-- Start Data shown --

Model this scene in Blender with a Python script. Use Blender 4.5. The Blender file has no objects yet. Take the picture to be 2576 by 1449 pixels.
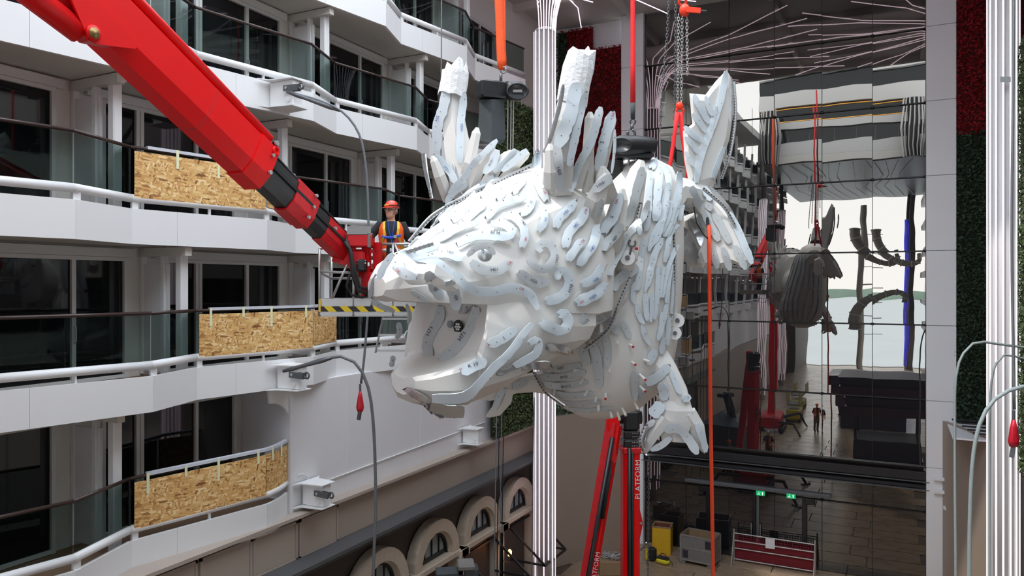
import bpy, math, random
import numpy as np
from mathutils import Vector, Matrix, Quaternion
from mathutils.bvhtree import BVHTree

# ------------------------------------------------------------------ camera, sky, sun, exposure
SC = bpy.context.scene
COL = SC.collection
FPX, CX, HY = 1895.0, 1288.0, 718.0            # focal length and horizon of the photograph, in its pixels
TH = math.radians(26.9); S_, C_ = math.sin(TH), math.cos(TH)
cam_d = bpy.data.cameras.new('camera'); cam = bpy.data.objects.new('camera', cam_d); COL.objects.link(cam)
cam_d.sensor_width = 36.0; cam_d.lens = 36.0 * FPX / 2576.0
cam_d.shift_y = -(724.5 - HY) / 2576.0
cam_d.clip_start = 0.05; cam_d.clip_end = 5000
cam.rotation_euler = (math.radians(90), 0, TH)
SC.camera = cam

world = bpy.data.worlds.new('sky'); SC.world = world; world.use_nodes = True
wn = world.node_tree.nodes; wl = world.node_tree.links
bg = wn['Background']; bg.inputs['Strength'].default_value = 5.0
wtc = wn.new('ShaderNodeTexCoord'); wsep = wn.new('ShaderNodeSeparateXYZ'); wramp = wn.new('ShaderNodeValToRGB')
wl.new(wtc.outputs['Generated'], wsep.inputs[0]); wl.new(wsep.outputs['Z'], wramp.inputs[0]); wl.new(wramp.outputs[0], bg.inputs['Color'])
wramp.color_ramp.elements[0].position = 0.0; wramp.color_ramp.elements[0].color = (0.93, 0.95, 0.97, 1)
wramp.color_ramp.elements[1].position = 0.6; wramp.color_ramp.elements[1].color = (0.82, 0.90, 1.0, 1)

sun_d = bpy.data.lights.new('sun', 'SUN'); sun_d.energy = 2.4; sun_d.angle = math.radians(1.5); sun_d.color = (1.0, 0.95, 0.87)
sun = bpy.data.objects.new('sun', sun_d); COL.objects.link(sun)
sun.rotation_euler = Vector((-0.30, -0.42, 0.86)).to_track_quat('Z', 'Y').to_euler()
sun.location = (-10, -10, 40)

SC.view_settings.view_transform = 'Standard'; SC.view_settings.look = 'None'
SC.view_settings.gamma = 1.0; SC.view_settings.use_curve_mapping = False
SC.view_settings.exposure = -0.12
SC.cycles.caustics_reflective = False; SC.cycles.caustics_refractive = False
SC.cycles.sample_clamp_indirect = 6.0
SC.cycles.use_adaptive_sampling = True; SC.cycles.adaptive_threshold = .025
SC.cycles.max_bounces = 8; SC.cycles.diffuse_bounces = 4; SC.cycles.glossy_bounces = 4; SC.cycles.transparent_max_bounces = 12

# ------------------------------------------------------------------ authoring helpers
def W(px, py, d):                               # a point at depth d on the line of sight of a photo pixel
    u = (px - CX) / FPX; v = (HY - py) / FPX
    return Vector((d * (C_ * u - S_), d * (C_ + S_ * u), d * v))
def WX(px, py, X):
    u = (px - CX) / FPX; return W(px, py, X / (C_ * u - S_))
def WY(px, py, Y):
    u = (px - CX) / FPX; return W(px, py, Y / (C_ + S_ * u))
def WZ(px, py, Z):
    return W(px, py, Z * FPX / (HY - py))
def proj(p):
    d = -p[0] * S_ + p[1] * C_; r = p[0] * C_ + p[1] * S_
    return CX + FPX * r / d, HY - FPX * p[2] / d, d
rnd = random.Random(7)
V = Vector

class MB:
    """collects faces of one mesh"""
    def __init__(s): s.v = []; s.f = []; s.m = []
    def add(s, vs, fs, mi=0):
        o = len(s.v); s.v.extend([tuple(p) for p in vs]); s.f.extend([tuple(i + o for i in f) for f in fs]); s.m.extend([mi] * len(fs)); return s
    def box(s, c, size, rz=0.0, mat=None, mi=0):
        hx, hy, hz = size[0] / 2, size[1] / 2, size[2] / 2
        pts = [V((x, y, z)) for z in (-hz, hz) for x, y in ((-hx, -hy), (hx, -hy), (hx, hy), (-hx, hy))]
        M = mat if mat is not None else Matrix.Rotation(rz, 3, 'Z')
        return s.add([M @ p + V(c) for p in pts], [(3, 2, 1, 0), (4, 5, 6, 7), (0, 1, 5, 4), (1, 2, 6, 5), (2, 3, 7, 6), (3, 0, 4, 7)], mi)
    def bev(s, c, size, b=0.02, rz=0.0, mat=None, mi=0):           # box with chamfered edges
        hx, hy, hz = size[0] / 2, size[1] / 2, size[2] / 2; b = min(b, hx * .9, hy * .9, hz * .9)
        M = mat if mat is not None else Matrix.Rotation(rz, 3, 'Z')
        prof = [(-hz, b), (-hz + b, 0), (hz - b, 0), (hz, b)]; rings = []
        for z, i in prof:
            x, y = hx - i, hy - i; q = b
            rings.append([M @ V(p) + V(c) for p in ((-x + q, -y, z), (x - q, -y, z), (x, -y + q, z), (x, y - q, z), (x - q, y, z), (-x + q, y, z), (-x, y - q, z), (-x, -y + q, z))])
        return s.loft(rings, True, True, True, mi)
    def loft(s, rings, closed=True, cap0=True, cap1=True, mi=0):
        n = len(rings[0]); vs = [p for r in rings for p in r]; fs = []
        for i in range(len(rings) - 1):
            for j in range(n if closed else n - 1):
                k = (j + 1) % n; fs.append((i * n + j, i * n + k, (i + 1) * n + k, (i + 1) * n + j))
        if cap0: fs.append(tuple(range(n - 1, -1, -1)))
        if cap1: fs.append(tuple((len(rings) - 1) * n + j for j in range(n)))
        return s.add(vs, fs, mi)
    def tube(s, pts, r, n=8, caps=True, mi=0, flat=1.0):
        pts = [V(p) for p in pts]; rs = r if isinstance(r, (list, tuple)) else [r] * len(pts)
        T = []
        for i in range(len(pts)):
            a = pts[max(i - 1, 0)]; b = pts[min(i + 1, len(pts) - 1)]; T.append((b - a).normalized())
        up = V((0, 0, 1)) if abs(T[0].z) < .9 else V((1, 0, 0)); N = (up - T[0] * up.dot(T[0])).normalized(); rings = []
        for i, p in enumerate(pts):
            N = (N - T[i] * N.dot(T[i])).normalized(); B = T[i].cross(N)
            rings.append([p + N * (math.cos(a) * rs[i]) + B * (math.sin(a) * rs[i] * flat) for a in [2 * math.pi * k / n for k in range(n)]])
        return s.loft(rings, True, caps, caps, mi)
    def bar(s, a, b, w, h, up=(0, 0, 1), mi=0, w2=None, h2=None):   # box beam from a to b
        a, b = V(a), V(b); t = (b - a).normalized(); up = V(up)
        if abs(t.dot(up)) > .98: up = V((1, 0, 0))
        sd = t.cross(up).normalized(); u = sd.cross(t)
        w2 = w if w2 is None else w2; h2 = h if h2 is None else h2
        r0 = [a + sd * x * w / 2 + u * y * h / 2 for x, y in ((-1, -1), (1, -1), (1, 1), (-1, 1))]
        r1 = [b + sd * x * w2 / 2 + u * y * h2 / 2 for x, y in ((-1, -1), (1, -1), (1, 1), (-1, 1))]
        return s.loft([r0, r1], True, True, True, mi)
    def prism(s, poly, vec, mi=0):
        poly = [V(p) for p in poly]; vec = V(vec)
        return s.loft([poly, [p + vec for p in poly]], True, True, True, mi)
    def ell(s, c, r, n=12, m=8, mat=None, mi=0):
        rings = []; c = V(c); M = mat or Matrix.Identity(3)
        for i in range(1, m):
            a = math.pi * i / m - math.pi / 2
            rings.append([c + M @ V((r[0] * math.cos(a) * math.cos(t), r[1] * math.cos(a) * math.sin(t), r[2] * math.sin(a))) for t in [2 * math.pi * k / n for k in range(n)]])
        return s.loft(rings, True, True, True, mi)
    def ring(s, c, axis, R, r, n=16, m=6, mi=0, a0=0, a1=2 * math.pi):
        axis = V(axis).normalized(); x = axis.orthogonal().normalized(); y = axis.cross(x)
        full = abs(a1 - a0 - 2 * math.pi) < 1e-6
        pts = [V(c) + x * R * math.cos(a0 + (a1 - a0) * k / n) + y * R * math.sin(a0 + (a1 - a0) * k / n) for k in range(n + 1)]
        return s.tube(pts, r, m, True, mi)
    def build(s, name, mats, parent=None, smooth=False, local=False):
        me = bpy.data.meshes.new(name); me.from_pydata(s.v, [], s.f)
        mats = mats if isinstance(mats, (list, tuple)) else [mats]
        for m in mats: me.materials.append(MAT[m] if isinstance(m, str) else m)
        if len(mats) > 1: me.polygons.foreach_set('material_index', s.m)
        if smooth: me.polygons.foreach_set('use_smooth', [True] * len(s.f))
        me.update()
        return link(name, me, parent, local)
def wloc(o):
    p = V((0, 0, 0))
    while o is not None: p = p + o.location; o = o.parent
    return p
def link(name, me, parent=None, local=False):
    o = bpy.data.objects.new(name, me); COL.objects.link(o)
    if parent is not None:
        o.parent = parent
        if not local: o.location = -wloc(parent)
    return o
def smooth_by_angle(o, deg=35):
    me = o.data; me.polygons.foreach_set('use_smooth', [True] * len(me.polygons))
    try: me.set_sharp_from_angle(angle=math.radians(deg))
    except Exception: pass
    return o
def tag(o, label=None, cat=None, group=None, kind=None):
    if label: o['label'] = label
    if cat: o['category'] = cat
    if group: o['group'] = group
    if kind: o['kind'] = kind
    return o
def thing(name, loc, label, cat, group=None):
    o = bpy.data.objects.new(name, None); COL.objects.link(o); o.location = loc; o.empty_display_size = .2
    return tag(o, label, cat, group)
def struct(name, loc=(0, 0, 0)):
    o = bpy.data.objects.new(name, None); COL.objects.link(o); o.location = loc; o['kind'] = 'structure'; return o
def copy_tree(o, parent=None):
    c = o.copy(); COL.objects.link(c)
    if parent is not None: c.parent = parent
    for ch in list(o.children): copy_tree(ch, c)
    return c
def cat_rom(pts, n):                              # smooth resampling of a polyline to n points
    P = [np.array(p, float) for p in pts]
    if len(P) == 2: return [P[0] + (P[1] - P[0]) * t for t in np.linspace(0, 1, n)]
    P = [2 * P[0] - P[1]] + P + [2 * P[-1] - P[-2]]
    seg = [np.linalg.norm(P[i + 1] - P[i]) for i in range(1, len(P) - 2)]; tot = sum(seg); out = []
    for t in np.linspace(0, tot, n):
        i = 0; a = t
        while i < len(seg) - 1 and a > seg[i]: a -= seg[i]; i += 1
        x = min(1, a / max(seg[i], 1e-9)); p0, p1, p2, p3 = P[i:i + 4]
        out.append(.5 * (2 * p1 + (p2 - p0) * x + (2 * p0 - 5 * p1 + 4 * p2 - p3) * x * x + (3 * p1 - p0 - 3 * p2 + p3) * x ** 3))
    return out

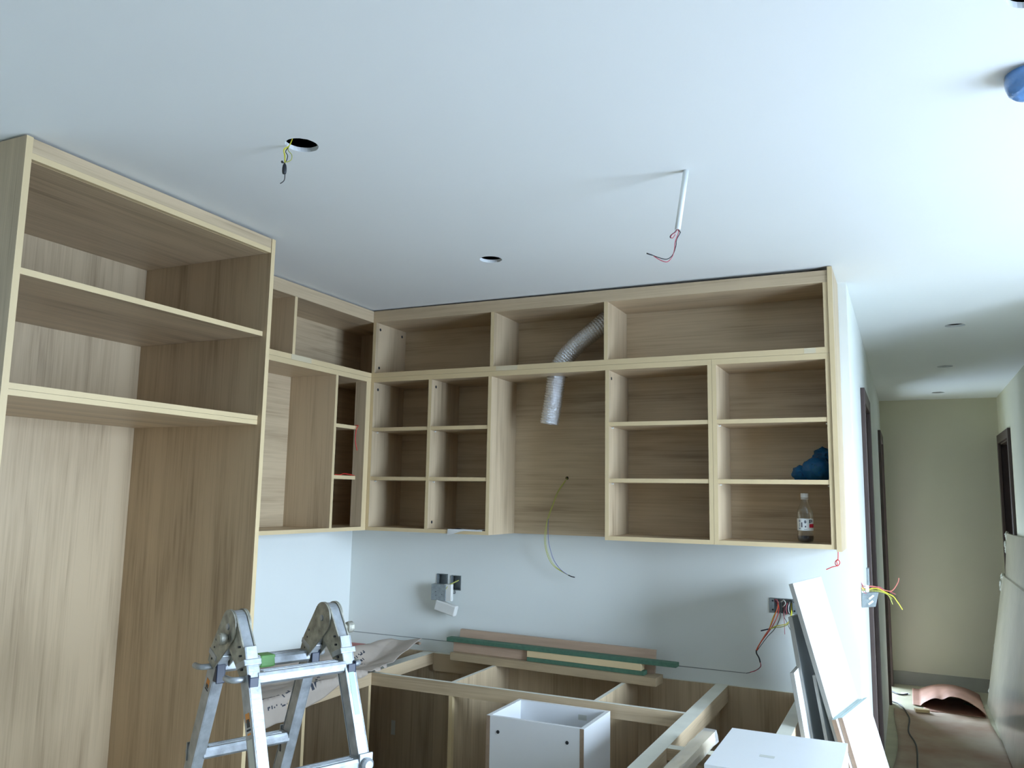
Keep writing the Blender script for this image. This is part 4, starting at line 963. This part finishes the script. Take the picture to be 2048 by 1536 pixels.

-- End Data shown --

### Aim:
Transcribe the entries from their first line to the line that holds "from mathutils.bvhtree import BVHTree", both included, and skip every picture.

### Exercise response:
Model this scene in Blender with a Python script. Use Blender 4.5. The Blender file has no objects yet. Take the picture to be 2576 by 1449 pixels.
import bpy, math, random
import numpy as np
from mathutils import Vector, Matrix, Quaternion
from mathutils.bvhtree import BVHTree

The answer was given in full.